Num-Ti-Jah, a Stoney Plain word for pine marten, a small animal similar to a sable, started as a simple log cabin in the late 1800's and expanded in 1937 into a full scale lodge. The most remarkable feature of this rustic, secluded red-roof building though is its open views on Crowfoot Glacier and Bow Glacier, another rapidly retreating glacier whose discharge feeds the cool true-blue expanse of Bow Lake.

Hector Glacier is located across from Waputik Icefield, on the opposite side of the Icefield Parkway. Its massive beds of limestone and quartzite form the steep western limb of the Bow River anticline. Weathering and erosion of these strata have created these cliffs and crevasses which split the glacier into several tongues. Hector Glacier is remembered for the major ice break off it which occurred in 1938. It is named after the geologist and naturalist who led the famous Palliser Expedition that in the late 1850's surveyed possible routes for the Canadian Pacific Railway.

This is what James Hector wrote in his journal in 1858 about this 35 km-long formation stretching from the Bow Valley to the headwaters of the Cascade River: "a wall of vertical beds, of light grey limestone, the serrated edges of which at once suggested the name of Sawback Range for them". These series of inverted Vs which resemble the teeth of a saw are the result of erosion created by cross gullies carving into thin, near vertical layers of sedimentary strata. The Sawback Range marks the western end of the Front Ranges, as geologists define one of the 4 different zones within the Rockies.

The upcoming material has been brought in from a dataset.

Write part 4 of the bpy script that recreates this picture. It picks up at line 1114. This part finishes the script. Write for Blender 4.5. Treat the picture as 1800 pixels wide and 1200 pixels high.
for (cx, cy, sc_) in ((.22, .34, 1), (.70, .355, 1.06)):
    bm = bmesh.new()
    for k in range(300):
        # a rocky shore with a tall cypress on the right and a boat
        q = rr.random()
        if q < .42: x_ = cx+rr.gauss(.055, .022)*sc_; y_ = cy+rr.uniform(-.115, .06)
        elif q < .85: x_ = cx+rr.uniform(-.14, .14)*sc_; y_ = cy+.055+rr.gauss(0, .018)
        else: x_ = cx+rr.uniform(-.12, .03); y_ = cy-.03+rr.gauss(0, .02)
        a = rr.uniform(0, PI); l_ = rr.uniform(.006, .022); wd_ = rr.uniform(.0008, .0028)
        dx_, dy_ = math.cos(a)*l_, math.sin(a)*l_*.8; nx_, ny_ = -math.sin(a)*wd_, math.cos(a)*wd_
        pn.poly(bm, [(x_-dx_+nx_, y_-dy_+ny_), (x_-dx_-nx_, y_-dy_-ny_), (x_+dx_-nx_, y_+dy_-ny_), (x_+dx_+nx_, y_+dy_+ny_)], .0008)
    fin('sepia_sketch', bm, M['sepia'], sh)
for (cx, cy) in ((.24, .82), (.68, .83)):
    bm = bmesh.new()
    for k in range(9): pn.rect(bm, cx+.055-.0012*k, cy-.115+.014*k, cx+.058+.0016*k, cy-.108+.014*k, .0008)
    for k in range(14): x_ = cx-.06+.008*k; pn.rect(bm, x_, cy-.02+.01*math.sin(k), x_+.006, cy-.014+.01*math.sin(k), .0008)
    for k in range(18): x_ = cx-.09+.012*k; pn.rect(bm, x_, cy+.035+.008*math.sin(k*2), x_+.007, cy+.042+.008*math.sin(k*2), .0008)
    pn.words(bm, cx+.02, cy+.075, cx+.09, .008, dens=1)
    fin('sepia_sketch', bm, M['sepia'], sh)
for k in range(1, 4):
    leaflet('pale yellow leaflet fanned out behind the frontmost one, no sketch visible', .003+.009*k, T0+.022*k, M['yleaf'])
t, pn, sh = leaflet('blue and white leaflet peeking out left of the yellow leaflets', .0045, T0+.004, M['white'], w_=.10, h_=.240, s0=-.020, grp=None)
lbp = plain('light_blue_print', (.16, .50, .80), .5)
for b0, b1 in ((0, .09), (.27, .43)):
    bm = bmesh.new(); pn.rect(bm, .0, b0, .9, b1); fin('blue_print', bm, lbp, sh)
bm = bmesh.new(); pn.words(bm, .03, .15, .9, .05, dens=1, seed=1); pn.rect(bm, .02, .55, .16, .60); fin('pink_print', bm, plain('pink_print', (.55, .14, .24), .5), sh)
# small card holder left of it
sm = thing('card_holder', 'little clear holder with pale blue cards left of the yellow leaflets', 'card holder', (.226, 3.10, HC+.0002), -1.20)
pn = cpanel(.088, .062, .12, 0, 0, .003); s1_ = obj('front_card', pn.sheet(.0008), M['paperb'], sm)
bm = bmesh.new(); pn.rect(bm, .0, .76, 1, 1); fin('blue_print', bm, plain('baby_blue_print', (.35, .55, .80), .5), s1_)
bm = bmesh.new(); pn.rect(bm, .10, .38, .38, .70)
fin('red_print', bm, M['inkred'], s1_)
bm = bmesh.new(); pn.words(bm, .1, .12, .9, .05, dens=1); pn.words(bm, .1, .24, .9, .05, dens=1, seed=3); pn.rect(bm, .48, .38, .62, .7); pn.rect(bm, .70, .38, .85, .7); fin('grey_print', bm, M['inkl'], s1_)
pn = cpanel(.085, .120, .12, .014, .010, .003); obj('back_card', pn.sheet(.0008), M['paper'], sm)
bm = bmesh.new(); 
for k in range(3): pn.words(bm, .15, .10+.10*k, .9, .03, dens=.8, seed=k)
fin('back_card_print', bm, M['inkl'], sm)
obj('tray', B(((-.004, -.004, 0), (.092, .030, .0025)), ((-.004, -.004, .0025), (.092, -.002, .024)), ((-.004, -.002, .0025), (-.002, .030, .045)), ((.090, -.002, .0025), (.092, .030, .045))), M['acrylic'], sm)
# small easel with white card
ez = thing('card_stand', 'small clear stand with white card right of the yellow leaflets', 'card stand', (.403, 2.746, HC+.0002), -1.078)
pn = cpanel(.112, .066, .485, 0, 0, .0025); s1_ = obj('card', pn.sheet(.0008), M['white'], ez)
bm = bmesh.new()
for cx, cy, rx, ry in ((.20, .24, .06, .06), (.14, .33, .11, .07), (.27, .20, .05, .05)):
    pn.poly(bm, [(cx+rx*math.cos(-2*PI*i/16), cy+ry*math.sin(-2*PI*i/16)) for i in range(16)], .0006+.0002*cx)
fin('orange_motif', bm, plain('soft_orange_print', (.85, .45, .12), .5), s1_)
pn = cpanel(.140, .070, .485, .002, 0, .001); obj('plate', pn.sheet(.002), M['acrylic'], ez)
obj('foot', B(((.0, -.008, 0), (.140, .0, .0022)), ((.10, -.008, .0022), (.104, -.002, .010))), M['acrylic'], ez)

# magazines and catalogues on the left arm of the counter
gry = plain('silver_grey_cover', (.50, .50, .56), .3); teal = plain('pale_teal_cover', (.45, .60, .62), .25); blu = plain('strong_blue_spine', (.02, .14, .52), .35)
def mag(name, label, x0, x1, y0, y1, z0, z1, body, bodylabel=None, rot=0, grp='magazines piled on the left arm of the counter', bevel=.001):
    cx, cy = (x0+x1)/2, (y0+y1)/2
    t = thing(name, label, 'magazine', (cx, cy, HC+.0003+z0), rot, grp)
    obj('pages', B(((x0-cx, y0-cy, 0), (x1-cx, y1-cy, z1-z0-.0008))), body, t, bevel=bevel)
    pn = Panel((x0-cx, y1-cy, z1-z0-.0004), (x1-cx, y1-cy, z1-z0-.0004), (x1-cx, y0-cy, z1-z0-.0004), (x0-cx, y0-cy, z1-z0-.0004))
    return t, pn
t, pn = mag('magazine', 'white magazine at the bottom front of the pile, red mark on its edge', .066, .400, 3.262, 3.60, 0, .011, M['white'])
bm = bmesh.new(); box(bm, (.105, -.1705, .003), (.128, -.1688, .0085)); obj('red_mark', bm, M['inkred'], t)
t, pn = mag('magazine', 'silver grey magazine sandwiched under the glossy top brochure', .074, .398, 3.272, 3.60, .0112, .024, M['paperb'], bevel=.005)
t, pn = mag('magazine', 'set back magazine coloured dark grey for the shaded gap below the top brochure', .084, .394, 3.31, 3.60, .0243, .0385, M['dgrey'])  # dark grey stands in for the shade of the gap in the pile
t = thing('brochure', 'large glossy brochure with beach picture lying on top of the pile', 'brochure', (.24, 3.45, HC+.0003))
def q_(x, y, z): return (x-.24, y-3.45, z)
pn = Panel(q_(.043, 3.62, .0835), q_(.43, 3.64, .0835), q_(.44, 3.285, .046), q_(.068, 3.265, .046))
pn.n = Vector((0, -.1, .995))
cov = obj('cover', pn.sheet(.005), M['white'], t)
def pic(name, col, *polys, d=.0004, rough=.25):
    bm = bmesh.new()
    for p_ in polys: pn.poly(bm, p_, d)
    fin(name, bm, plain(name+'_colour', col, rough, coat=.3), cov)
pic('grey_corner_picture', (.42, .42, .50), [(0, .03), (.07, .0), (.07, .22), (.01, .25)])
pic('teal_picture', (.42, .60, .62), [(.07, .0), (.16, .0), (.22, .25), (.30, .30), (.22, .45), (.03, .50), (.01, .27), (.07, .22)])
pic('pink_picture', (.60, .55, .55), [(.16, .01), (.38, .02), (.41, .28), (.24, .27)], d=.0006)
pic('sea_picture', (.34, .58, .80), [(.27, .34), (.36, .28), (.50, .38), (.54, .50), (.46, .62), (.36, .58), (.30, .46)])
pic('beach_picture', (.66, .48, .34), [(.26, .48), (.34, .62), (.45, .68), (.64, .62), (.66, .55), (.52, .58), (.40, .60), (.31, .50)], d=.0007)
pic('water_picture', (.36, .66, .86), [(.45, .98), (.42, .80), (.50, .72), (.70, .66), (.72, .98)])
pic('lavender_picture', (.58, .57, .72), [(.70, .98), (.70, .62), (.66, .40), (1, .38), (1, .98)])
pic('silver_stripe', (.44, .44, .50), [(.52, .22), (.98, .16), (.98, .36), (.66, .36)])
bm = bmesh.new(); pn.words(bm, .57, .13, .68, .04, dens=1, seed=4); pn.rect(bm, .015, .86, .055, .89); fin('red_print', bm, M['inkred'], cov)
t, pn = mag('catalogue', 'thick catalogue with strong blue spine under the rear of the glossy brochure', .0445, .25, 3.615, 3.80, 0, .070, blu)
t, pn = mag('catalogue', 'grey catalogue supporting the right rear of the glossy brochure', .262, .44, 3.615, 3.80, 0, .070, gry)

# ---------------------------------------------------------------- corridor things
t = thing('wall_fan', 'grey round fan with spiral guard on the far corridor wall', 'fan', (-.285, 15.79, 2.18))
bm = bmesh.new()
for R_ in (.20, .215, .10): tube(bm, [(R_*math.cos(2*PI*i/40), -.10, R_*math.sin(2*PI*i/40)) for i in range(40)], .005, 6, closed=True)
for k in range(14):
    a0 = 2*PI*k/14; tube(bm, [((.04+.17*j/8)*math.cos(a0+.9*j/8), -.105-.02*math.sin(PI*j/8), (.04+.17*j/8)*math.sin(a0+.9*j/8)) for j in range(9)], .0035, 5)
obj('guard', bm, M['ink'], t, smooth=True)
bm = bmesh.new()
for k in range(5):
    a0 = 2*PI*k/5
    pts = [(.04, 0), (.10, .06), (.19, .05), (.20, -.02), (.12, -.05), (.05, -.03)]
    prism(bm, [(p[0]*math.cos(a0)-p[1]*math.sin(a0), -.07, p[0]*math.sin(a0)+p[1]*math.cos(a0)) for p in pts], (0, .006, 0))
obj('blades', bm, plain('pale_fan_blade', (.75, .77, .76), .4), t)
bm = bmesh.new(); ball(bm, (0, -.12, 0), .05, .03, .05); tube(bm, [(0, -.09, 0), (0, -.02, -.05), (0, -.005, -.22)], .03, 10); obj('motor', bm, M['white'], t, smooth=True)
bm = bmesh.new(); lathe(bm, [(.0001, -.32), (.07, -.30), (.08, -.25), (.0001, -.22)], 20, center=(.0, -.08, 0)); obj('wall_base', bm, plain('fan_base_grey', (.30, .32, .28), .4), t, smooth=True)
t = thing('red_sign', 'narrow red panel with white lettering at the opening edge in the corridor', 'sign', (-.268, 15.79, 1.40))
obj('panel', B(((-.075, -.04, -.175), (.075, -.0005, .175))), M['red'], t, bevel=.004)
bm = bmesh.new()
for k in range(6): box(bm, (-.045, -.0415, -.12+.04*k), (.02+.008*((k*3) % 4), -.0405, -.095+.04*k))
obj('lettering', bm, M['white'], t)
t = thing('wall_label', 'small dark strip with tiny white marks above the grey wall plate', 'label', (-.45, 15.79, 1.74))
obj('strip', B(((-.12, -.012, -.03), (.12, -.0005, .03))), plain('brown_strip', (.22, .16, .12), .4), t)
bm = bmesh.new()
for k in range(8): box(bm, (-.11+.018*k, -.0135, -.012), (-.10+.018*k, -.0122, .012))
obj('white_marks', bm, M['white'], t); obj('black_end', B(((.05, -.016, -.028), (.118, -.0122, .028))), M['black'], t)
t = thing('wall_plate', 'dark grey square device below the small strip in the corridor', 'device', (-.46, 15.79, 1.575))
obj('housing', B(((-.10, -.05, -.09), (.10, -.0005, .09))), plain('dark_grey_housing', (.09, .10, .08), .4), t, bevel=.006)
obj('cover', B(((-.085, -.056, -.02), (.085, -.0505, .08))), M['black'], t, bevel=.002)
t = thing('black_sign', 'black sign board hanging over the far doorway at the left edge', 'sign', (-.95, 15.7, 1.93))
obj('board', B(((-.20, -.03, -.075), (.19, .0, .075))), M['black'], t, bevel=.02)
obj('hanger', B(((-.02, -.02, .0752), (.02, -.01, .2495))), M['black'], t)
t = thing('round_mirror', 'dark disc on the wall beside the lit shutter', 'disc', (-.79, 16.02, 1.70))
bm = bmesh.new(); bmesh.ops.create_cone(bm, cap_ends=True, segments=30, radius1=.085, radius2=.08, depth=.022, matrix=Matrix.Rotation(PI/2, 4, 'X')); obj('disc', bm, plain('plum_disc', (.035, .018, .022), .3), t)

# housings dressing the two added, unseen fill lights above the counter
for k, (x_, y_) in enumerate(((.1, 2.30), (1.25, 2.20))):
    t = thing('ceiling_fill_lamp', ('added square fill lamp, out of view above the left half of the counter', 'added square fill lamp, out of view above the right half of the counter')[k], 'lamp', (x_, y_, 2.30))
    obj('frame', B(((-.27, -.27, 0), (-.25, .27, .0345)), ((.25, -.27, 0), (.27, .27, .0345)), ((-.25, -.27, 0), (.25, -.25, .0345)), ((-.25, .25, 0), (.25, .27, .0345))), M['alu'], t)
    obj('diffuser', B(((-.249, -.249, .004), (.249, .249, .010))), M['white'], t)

In the Front Ranges, rock layers composed of a series of thrust faults which underlie panels of rock overlapping like shingles on a roof, have been uplifted, exposing older limestone. Further west lie the Main Ranges, in which the sedimentary layers have remained comparatively less disturbed but significantly uplifted into higher peaks.

This photo illustrates the abrupt change in geology occurring between the Sawback Range and Castle Mountain. For with Castle Mountain begin the Main Ranges in the Bow Valley. The older limestone and underlying rocks were uplifted here over the younger rocks. These have eroded into gentle sloping terraces forming the tree-covered base of the peak... Note how the rock layers at the top seem relatively horizontal, but the cliffs of limestone are in fact separated by a ledge, corresponding to a layer of shale.

These hoodoos stand along the top of Tunnel Mountain within Banff National Park, towering above the Milk River. Carved from the top down by water and wind erosion, these free-standing spires made of silt, gravel and rocks were cemented together by dissolved limestone which gave them their sandy color.

Highway 1A, nicknamed the Bow Valley Parkway, runs parallel to Highway 93 between Lake Louise and the townsite of Banff. This scenic byway runs through dense forests which are habitat to numerous wildlife but also offers spectacular views on crenellated peaks highlighted by a colorful vegetation in the summer and fall.

The small sawmill town of Elko, on the Elk River, is tucked in a narrow valley in the extreme southeast corner of BC. Although it is the last community before the border with the US at Roosville and in spite of the fact that it sits at the junction of two major touristic highways, it has retained a quiet atmosphere, with some of its farmhouses seemingly frozen in time.